People poorer than them, who didn’t own boats and weren’t licensed, depended on them and their catch to survive, as well. Like we do, I imagine that Simon and James and John had complicated feelings about their place in all this, while they tried to do what was needed to survive, what was needed to live a good and meaningful life. Simon’s exhausted words were perhaps not just about one

bad night of luck- they were about a life that never really had enough. Things are difficult, even when they go well, and they aren’t going that well. Even if he does his best, it still won’t be enough to make things right, in a world where much is wrong.

And into all this comes Jesus. The crowd is hungry for his teaching. He gets in Simon’s boat and teaches from it, to those crowded on the shore.

And then Jesus tells Simon to lower the net. Simon says, clearly not thinking that it will work. “Master, we have worked all night long but have caught nothing. Yet if you say so, I will let down the nets.”

And this miraculous catch of fish that occurs, speaks to that reality that Simon and the other soon-to-be disciples are living in. There is suddenly abundance- enough for everyone. There is so much that the containers cannot hold the multitude. This fish will feed everyone- Simon, and his family, and the others dependent on his catch, with more left over. There is so much abundance that it makes Simon afraid of who he is, and what he has done, his sin- “Go away from me Lord, for I am a sinful man!”- it makes him aware of his own need for mercy, for transformation.

And so Jesus invites him into that work of transforming himself, and inviting others into transformation. Certainly, the journey of discipleship does not leave Simon where Jesus found him. And Jesus, and later Simon and his fellow disciples, do invite many others into that journey of discipleship. We are descendants of those invitations. I am grateful that I have been invited into this journey and relationship with Jesus, grateful that others shared it so that it could live in every generation, and so that I could be a part of it too. And if I am an inheritor of that tradition, then there must be something for me to do with it. But, like I said at the beginning, I am also an inheritor, we are all also inheritors, of other things- of the history of sharing this tradition in service of domination and abuse and exploitation of other people, or of ignoring those things in service of growth as an institution.

So how can we be inheritors of Jesus’ invitation to Peter, in a way that does not fall into those traps?

Well, I think, for one, we can become more aware of that part of our history as Christians, we can seek to understand those tendencies and traps and the ways they’ve been manifest throughout the history of the church, so that we can recognize them when they come our way to snare us. Things like Sacred Ground, that increase our understanding of history that has been obscured from us, or that we have avoided, help. Other practices like land acknowledgments help us grow in our mindfulness, our capacity to remember, when the world would like us to forget. We can encourage each other in the work of noticing these traps and habits and patterns, by reminding each other of them when we see them surfacing in our common life. We can listen carefully to the voices of those most affected by things like racism, abuse, exploitation.

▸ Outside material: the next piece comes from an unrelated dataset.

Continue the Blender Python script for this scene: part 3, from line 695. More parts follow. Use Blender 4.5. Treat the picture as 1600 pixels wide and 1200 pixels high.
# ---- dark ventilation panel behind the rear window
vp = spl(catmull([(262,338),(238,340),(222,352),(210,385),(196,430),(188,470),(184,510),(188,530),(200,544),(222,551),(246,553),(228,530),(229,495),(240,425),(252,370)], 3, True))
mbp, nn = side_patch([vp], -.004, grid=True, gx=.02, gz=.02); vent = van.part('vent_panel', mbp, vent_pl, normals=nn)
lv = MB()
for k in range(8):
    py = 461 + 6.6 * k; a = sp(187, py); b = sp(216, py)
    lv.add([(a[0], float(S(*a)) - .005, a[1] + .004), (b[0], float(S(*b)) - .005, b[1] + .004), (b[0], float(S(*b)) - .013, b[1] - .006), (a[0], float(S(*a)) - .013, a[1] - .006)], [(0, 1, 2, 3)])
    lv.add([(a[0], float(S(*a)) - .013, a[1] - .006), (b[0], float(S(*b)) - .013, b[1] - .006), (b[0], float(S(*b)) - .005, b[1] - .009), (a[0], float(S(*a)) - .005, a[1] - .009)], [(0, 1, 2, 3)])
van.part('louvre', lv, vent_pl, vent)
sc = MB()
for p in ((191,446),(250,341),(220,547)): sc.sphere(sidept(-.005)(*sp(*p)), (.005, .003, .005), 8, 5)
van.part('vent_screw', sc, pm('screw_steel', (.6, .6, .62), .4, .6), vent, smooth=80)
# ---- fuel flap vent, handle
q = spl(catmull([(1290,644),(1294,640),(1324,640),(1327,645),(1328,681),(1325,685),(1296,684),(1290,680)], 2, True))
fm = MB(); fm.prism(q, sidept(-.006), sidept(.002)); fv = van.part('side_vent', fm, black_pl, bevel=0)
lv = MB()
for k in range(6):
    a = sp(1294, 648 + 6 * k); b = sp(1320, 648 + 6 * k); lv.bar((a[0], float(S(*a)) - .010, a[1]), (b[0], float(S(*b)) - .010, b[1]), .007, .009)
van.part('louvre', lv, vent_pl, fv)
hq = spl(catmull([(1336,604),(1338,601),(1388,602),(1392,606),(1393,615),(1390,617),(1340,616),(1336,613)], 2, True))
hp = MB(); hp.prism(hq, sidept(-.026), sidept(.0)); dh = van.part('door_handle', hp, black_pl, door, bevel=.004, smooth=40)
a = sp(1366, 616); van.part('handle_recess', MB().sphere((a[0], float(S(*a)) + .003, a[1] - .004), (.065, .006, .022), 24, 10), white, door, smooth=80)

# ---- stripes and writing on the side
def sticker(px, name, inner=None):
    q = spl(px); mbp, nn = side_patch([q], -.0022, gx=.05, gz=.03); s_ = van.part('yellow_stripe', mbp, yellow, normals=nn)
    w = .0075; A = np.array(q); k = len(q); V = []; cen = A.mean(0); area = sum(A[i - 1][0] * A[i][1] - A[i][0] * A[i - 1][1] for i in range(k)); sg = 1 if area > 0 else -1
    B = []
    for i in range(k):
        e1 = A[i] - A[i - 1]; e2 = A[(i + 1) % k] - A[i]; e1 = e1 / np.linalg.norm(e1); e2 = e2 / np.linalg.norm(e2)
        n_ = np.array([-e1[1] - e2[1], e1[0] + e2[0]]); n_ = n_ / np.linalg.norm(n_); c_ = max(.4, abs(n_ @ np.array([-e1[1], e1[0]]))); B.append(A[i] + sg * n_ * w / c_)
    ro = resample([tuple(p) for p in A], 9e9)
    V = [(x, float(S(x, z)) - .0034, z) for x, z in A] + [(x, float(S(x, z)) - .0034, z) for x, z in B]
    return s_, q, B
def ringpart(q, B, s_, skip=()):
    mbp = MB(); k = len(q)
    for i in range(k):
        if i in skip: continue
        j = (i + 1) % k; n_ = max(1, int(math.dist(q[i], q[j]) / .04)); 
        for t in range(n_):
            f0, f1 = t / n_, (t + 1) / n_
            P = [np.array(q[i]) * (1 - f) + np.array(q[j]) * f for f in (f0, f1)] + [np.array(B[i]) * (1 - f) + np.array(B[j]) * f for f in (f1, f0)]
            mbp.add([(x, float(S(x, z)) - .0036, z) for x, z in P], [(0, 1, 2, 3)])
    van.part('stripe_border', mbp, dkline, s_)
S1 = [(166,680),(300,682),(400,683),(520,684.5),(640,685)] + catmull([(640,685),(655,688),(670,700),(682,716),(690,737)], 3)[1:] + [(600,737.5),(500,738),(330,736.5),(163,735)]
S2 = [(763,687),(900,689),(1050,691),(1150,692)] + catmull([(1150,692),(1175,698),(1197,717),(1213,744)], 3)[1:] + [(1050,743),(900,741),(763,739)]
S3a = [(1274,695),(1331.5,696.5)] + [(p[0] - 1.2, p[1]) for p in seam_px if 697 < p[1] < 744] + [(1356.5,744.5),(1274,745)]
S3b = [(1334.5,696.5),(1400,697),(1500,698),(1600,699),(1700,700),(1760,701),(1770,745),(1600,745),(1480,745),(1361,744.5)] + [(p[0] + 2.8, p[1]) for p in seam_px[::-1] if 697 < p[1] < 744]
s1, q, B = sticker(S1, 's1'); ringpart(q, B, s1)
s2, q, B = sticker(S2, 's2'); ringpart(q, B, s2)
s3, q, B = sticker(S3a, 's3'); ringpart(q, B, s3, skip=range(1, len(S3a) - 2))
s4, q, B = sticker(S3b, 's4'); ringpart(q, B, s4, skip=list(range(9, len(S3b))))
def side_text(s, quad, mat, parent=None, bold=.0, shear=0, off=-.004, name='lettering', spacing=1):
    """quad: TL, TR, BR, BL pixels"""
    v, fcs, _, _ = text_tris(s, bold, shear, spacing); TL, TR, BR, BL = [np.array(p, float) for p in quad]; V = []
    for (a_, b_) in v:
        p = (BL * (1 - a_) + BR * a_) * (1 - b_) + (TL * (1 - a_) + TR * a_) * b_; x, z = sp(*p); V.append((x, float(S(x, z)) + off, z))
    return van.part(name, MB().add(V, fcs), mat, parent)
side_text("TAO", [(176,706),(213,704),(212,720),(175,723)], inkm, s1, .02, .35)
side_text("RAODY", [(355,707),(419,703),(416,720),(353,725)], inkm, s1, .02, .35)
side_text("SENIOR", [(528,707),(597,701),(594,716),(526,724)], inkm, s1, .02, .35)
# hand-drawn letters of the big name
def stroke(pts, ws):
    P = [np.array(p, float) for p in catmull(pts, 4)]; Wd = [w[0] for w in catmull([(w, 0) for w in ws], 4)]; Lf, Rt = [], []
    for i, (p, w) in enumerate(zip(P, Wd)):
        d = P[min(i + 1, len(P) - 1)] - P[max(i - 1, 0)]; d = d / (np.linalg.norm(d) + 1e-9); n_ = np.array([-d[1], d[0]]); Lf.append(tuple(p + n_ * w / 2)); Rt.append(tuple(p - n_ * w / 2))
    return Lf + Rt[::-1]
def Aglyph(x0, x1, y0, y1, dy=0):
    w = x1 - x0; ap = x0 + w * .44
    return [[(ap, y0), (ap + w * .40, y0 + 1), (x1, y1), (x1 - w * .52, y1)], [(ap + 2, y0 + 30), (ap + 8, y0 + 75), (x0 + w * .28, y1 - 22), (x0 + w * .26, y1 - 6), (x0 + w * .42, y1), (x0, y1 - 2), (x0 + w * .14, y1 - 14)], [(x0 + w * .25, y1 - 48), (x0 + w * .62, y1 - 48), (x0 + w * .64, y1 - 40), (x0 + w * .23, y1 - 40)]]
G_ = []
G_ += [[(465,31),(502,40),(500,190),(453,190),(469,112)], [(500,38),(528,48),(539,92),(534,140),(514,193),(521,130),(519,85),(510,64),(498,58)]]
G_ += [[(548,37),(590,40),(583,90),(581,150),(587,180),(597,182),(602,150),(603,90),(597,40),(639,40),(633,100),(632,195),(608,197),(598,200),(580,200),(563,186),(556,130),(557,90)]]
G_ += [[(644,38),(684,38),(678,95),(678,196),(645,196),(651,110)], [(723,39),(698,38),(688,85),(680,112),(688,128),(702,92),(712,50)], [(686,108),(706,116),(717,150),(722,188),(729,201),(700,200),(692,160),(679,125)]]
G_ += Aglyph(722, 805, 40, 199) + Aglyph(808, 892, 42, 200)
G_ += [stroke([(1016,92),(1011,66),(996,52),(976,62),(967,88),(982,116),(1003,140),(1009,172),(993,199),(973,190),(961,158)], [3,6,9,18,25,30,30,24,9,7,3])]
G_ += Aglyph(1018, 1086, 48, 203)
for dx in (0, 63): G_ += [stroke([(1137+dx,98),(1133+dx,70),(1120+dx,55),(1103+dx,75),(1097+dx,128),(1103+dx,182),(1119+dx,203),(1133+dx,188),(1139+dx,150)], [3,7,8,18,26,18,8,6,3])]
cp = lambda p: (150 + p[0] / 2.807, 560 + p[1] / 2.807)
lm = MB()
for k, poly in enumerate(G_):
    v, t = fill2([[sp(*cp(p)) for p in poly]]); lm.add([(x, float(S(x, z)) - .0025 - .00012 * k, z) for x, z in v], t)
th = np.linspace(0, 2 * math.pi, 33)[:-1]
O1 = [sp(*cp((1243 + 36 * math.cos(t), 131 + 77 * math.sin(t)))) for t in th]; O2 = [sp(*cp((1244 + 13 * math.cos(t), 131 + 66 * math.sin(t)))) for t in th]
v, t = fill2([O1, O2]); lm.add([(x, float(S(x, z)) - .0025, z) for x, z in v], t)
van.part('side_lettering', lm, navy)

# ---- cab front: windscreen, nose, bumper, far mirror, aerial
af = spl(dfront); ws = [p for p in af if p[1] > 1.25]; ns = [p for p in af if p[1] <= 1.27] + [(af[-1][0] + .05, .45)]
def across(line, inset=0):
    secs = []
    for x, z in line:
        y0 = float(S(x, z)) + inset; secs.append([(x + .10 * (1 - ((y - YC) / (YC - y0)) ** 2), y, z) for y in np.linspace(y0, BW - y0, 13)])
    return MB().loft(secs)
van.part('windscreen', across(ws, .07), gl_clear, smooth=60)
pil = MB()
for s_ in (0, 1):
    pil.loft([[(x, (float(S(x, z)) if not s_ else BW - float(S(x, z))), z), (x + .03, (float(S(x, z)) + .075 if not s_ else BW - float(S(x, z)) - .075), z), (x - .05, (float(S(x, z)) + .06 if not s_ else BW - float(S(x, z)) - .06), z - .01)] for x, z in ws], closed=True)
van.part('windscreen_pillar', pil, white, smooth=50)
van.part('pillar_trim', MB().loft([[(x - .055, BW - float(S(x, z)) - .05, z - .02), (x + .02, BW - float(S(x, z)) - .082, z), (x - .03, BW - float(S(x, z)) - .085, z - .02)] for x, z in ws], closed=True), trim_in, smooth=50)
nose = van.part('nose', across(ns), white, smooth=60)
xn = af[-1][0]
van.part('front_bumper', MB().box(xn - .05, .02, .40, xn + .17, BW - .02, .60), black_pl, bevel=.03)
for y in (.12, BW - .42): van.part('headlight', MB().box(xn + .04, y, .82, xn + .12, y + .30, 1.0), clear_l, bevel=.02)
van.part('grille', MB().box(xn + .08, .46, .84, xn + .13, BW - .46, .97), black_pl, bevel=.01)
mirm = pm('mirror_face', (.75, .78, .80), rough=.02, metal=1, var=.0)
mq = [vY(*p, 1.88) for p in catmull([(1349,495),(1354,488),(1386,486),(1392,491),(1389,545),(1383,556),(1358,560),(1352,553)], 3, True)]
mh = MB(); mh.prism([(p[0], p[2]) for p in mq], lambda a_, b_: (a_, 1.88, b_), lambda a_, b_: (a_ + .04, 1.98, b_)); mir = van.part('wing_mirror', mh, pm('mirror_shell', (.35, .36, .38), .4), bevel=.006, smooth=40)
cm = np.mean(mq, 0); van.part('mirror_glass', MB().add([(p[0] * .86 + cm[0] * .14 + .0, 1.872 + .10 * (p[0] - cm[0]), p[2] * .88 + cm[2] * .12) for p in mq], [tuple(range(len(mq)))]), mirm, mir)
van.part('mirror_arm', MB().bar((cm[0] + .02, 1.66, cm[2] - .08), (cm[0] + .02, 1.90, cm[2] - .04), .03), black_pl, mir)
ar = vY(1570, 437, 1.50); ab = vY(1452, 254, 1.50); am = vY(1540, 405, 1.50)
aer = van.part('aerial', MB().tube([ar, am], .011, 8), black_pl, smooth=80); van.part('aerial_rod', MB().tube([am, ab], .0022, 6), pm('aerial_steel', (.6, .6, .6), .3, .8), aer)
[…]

Beyond that kind of awareness, I think this story itself has some hints for us. Jesus doesn’t seem to show up in Simon’s boat with a 5 point plan for increasing discipleship engagement. Simon doesn’t appear to do anything impressive at all. All he does is to listen to Jesus’ prompting, and act with trust.

Theologian Debie Thomas says that much of the life of faith lives in the gap between Simon’s two sentences before he lowers the net. “Master, we have worked all night long but have caught nothing. [pause] Yet if you say so, I will let down the nets.” All of Simon’s experience and skill as a fisherman has yielded nothing. He does nothing different- he is just honest with Jesus about the reality. He shows up full of exhaustion and frustration and failure. And yet he goes forward in faith, and Jesus is the one who brings the abundance.

And I think the other thing that we miss, 2000 years in the future, and maybe especially as people who usually have enough to eat- Jesus’ abundance actually feeds people, people desperate to survive. The story is about the ethereal, about faith and trust and vocation and discipleship, but it’s also about fish. Where Jesus goes there is enough for everyone- Jesus’s abundance spills out over the paradigm of the empire, where everyone maybe has just enough to get by, but only if they work themselves to the bone. The abundance that Jesus brings threatens the way of the empire, the rulers of that age, and our age, which want to keep everyone a little scared and a little hungry. But when Jesus is around, there is plenty for everyone- we see it here, and we’ll see it again.

What Jesus comes to bring isn’t about perpetuating growth statistics, neither in the church, nor in the balance sheets of the powers that be. It’s about there being enough fish for very hungry people to eat. It’s about healing what’s broken in ourselves and in the way we order our communities. It’s about a call to be a part of something transformative, something that turns death-dealing systems on their head and invites people instead into a life where there is enough for everyone. It’s about growth, but the kind of growth that transforms us all, that makes us new, that brings life and joy and plenty, not the kind of growth that happens at the expense of human life and community.

And yeah, if we’re disciples of that kind of life, that kind of healing, that kind of transformation, we’re meant to be a part of inviting people to it. But in my experience, and I think in the disciples’ experience too, when we come into contact with that kind of transformation, we can’t help talking about it, inviting people in. We do it because it’s about life, it’s about sharing what we have with others. It’s about Jesus inviting us into a life where we are changed and where we can help bring that kind of change to those we love, to those that we share community with. We’ve never done that perfectly, from Simon onward. So we meet Jesus in the boat, and we tell him how hard things have been, and we trust that his word will guide us toward abundance, toward life, toward there being enough for all.